--- Exercise objective ---
Go through the listing and copy each line with the string "picture".

○ ○ ○ ○ ○

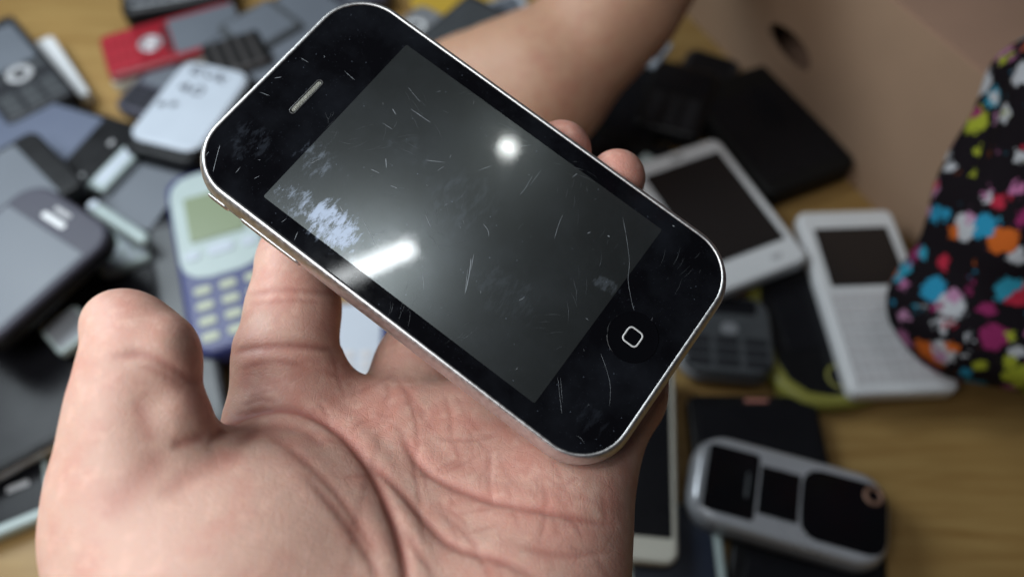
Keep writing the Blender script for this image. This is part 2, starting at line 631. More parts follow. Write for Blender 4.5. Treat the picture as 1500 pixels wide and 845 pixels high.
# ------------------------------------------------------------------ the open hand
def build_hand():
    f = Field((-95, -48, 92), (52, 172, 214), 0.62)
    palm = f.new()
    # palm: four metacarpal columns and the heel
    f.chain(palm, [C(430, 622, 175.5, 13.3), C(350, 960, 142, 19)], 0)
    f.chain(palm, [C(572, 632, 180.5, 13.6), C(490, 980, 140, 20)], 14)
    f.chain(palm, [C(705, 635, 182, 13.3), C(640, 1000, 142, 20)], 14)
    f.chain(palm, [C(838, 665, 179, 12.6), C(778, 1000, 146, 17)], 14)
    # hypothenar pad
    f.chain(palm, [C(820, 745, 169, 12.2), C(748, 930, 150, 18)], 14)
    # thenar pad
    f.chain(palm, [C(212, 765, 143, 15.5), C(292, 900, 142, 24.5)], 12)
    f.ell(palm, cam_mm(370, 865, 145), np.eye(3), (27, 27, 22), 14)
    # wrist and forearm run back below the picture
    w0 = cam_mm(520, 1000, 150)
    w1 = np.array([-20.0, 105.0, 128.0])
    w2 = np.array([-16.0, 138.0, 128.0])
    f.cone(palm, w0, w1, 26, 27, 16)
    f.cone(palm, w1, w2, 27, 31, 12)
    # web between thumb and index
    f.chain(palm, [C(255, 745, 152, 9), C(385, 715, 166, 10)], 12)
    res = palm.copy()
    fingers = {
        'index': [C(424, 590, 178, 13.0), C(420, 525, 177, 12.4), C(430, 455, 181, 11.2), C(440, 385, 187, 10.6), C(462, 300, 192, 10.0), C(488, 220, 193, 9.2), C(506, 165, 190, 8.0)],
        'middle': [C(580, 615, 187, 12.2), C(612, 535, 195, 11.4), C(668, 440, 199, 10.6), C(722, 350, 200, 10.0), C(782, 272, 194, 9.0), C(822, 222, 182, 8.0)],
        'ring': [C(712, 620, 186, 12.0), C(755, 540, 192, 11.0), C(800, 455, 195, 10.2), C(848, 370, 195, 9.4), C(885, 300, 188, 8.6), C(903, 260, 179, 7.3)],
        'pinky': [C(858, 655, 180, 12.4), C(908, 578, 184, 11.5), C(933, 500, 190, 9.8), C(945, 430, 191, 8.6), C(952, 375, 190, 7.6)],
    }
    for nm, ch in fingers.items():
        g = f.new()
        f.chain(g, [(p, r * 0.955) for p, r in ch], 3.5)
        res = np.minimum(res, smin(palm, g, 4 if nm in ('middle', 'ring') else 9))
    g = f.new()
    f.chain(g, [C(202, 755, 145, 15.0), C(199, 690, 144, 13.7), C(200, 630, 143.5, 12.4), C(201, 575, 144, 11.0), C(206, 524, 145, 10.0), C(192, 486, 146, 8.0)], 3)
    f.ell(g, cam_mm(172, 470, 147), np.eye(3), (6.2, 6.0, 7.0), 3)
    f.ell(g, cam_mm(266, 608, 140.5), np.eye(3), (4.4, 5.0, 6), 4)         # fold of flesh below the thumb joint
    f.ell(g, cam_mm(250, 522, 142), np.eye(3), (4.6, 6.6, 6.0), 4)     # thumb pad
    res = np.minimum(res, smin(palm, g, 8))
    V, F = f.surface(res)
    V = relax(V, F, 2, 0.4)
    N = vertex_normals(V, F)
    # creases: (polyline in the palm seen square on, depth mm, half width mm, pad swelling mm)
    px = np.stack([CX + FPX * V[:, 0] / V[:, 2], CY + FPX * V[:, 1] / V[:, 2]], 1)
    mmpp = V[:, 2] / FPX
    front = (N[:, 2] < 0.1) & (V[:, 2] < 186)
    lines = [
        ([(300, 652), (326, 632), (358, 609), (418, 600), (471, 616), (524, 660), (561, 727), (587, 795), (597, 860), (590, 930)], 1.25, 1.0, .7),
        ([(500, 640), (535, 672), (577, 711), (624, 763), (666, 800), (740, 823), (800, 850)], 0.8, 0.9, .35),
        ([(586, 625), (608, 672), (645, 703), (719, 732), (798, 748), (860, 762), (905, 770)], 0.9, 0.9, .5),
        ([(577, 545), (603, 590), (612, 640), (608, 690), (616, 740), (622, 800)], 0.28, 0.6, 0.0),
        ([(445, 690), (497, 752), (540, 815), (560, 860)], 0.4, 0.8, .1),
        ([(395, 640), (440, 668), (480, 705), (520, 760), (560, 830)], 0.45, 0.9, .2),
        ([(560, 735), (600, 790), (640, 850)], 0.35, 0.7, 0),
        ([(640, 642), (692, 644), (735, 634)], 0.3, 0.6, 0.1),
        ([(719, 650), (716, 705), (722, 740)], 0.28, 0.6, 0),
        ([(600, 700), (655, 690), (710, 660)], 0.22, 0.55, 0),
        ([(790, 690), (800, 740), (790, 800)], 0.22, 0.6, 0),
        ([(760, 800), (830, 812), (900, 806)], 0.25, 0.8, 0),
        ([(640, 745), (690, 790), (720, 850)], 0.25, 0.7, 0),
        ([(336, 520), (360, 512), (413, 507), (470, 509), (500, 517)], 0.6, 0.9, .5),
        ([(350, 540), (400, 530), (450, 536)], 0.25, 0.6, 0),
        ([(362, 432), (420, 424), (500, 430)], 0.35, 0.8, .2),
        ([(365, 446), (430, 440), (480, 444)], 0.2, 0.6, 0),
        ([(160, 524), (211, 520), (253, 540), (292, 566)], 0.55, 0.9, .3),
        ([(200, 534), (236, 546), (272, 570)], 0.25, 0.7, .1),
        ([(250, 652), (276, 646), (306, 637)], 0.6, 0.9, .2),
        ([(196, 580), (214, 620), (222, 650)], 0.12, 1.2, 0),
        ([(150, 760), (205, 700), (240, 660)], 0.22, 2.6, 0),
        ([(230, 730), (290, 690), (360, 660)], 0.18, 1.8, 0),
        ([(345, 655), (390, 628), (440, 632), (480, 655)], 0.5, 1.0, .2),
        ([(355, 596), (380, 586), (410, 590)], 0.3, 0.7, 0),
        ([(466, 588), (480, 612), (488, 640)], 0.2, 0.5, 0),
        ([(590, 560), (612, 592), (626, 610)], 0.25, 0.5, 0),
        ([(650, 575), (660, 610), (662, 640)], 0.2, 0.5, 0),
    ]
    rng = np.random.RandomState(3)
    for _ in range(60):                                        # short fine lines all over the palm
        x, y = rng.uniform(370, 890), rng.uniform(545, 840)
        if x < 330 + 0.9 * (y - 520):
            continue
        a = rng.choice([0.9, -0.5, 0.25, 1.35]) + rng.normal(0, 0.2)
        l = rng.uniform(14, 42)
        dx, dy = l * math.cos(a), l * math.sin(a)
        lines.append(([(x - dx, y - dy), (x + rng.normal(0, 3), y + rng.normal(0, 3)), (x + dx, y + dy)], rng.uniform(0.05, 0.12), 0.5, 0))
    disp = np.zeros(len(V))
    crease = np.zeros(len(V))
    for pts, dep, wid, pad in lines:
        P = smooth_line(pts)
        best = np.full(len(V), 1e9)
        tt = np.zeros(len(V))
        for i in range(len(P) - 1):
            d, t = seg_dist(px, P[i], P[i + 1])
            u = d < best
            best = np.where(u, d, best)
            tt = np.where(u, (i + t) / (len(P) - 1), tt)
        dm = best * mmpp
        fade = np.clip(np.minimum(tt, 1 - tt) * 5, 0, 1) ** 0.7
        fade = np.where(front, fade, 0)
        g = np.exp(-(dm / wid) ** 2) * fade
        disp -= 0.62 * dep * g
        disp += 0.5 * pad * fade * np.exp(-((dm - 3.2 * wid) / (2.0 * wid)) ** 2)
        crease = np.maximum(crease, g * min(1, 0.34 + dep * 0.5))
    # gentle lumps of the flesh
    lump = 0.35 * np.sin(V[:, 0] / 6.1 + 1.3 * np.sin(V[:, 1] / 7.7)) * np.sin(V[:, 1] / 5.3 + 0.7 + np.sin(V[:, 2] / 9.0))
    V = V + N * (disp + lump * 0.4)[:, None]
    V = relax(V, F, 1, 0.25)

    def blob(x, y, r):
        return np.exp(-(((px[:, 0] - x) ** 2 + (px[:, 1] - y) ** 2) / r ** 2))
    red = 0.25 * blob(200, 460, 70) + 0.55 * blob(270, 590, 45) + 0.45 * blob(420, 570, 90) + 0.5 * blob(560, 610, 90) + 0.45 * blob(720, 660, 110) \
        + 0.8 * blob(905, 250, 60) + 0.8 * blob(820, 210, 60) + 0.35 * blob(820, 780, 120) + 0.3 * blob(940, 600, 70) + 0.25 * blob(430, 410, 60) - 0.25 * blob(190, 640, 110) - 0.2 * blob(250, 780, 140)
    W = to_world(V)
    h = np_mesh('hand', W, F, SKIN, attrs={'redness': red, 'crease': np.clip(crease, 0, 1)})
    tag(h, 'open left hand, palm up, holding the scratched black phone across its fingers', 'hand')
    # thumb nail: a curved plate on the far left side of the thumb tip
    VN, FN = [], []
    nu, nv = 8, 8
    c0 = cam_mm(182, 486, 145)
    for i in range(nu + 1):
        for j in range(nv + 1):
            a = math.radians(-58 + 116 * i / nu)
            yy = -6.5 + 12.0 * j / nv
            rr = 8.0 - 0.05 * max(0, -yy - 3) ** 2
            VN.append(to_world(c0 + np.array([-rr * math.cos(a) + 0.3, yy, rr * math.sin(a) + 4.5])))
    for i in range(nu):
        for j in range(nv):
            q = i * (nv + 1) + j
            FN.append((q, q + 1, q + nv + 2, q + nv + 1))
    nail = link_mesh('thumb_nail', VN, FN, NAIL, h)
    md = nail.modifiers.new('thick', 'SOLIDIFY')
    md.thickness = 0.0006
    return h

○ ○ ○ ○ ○

--- The answer ---
Keep writing the Blender script for this image. This is part 2, starting at line 631. More parts follow. Write for Blender 4.5. Treat the picture as 1500 pixels wide and 845 pixels high.
    # wrist and forearm run back below the picture